The same crew had been employed at the store for years and witnessed much. Cars smashed through the place’s front windows three times before the security barriers—the posts protecting the business from its own parking lot—went up. A homicide went down inside the store soon after. Police cars dotted the parking lot for a while, their presence marking the spot as troubled. We gave the store our business anyway; they needed it now more than ever. And the girls continued to visit with their found change from the couch cushions and dryer. (Or with coins Husband and I tossed into their jar when they weren’t looking.)
“We didn’t have enough money,” Dicka said on another occasion when they returned from the store, “but the man said we could have the candy anyway.”
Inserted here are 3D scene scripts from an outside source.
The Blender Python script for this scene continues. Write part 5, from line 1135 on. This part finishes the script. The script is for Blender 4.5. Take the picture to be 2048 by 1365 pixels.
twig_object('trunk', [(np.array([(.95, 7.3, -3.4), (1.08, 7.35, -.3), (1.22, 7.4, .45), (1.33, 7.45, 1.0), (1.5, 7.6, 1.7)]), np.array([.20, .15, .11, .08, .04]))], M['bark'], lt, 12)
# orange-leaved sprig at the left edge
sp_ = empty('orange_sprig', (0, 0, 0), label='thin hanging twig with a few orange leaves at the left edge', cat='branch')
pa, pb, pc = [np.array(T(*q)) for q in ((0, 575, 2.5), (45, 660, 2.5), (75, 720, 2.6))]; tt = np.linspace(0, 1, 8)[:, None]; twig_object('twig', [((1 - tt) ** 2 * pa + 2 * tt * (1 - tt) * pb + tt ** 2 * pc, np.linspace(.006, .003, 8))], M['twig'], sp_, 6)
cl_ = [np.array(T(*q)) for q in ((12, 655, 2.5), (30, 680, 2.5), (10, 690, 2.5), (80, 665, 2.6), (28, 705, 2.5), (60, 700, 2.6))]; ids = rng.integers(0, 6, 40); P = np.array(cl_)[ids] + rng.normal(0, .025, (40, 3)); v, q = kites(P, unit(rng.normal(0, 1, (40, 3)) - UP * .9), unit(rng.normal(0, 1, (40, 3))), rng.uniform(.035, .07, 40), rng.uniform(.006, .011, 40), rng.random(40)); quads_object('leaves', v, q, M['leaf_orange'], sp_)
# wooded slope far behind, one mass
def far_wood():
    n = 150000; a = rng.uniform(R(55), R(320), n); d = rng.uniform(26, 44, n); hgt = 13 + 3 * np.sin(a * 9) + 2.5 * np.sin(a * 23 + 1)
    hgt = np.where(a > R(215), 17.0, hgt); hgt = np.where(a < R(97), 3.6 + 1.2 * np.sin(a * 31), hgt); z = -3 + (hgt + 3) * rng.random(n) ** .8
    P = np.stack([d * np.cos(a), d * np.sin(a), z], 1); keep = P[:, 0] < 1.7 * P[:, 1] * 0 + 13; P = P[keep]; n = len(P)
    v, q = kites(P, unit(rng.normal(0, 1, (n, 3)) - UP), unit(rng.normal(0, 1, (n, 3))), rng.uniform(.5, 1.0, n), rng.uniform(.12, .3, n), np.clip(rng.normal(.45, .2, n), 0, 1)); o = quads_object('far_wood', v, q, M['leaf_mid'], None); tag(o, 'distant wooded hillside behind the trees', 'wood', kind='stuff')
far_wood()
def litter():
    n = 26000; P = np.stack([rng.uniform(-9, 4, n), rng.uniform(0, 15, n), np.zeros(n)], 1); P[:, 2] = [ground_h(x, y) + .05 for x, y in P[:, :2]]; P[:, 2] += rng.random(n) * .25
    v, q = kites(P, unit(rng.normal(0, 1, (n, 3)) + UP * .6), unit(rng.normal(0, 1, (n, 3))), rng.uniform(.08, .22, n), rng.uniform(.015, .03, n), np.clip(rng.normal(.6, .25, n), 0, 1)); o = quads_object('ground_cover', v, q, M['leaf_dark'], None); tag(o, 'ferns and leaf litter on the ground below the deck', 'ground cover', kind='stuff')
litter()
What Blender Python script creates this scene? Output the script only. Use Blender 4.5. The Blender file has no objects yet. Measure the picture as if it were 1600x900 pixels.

“Girls,” I said, “next time, just get what you can afford. You’ve been cut too many deals.”
I was grateful the girls’ change jar was empty again when later that summer day the ice cream truck rolled by, this time playing “Rudolph, the Red-Nosed Reindeer.” Now I had the song stuck in my head—five months before Christmas. But I thought of our tasty life in the neighborhood in general and the goodwill of the employees working in the store on the corner. And I again recalled Vick Berg, doling out treats during my own childhood.
Oh, those purveyors of goodies! Hopefully life had been sweet for all of them too.
*Names in this blog have been changed to protect my family, neighbors, and friends in the neighborhood, and in a nod of appreciation to the beloved Swedish author Maj Lindman, I’ve renamed my three blondies Flicka, Ricka, and Dicka.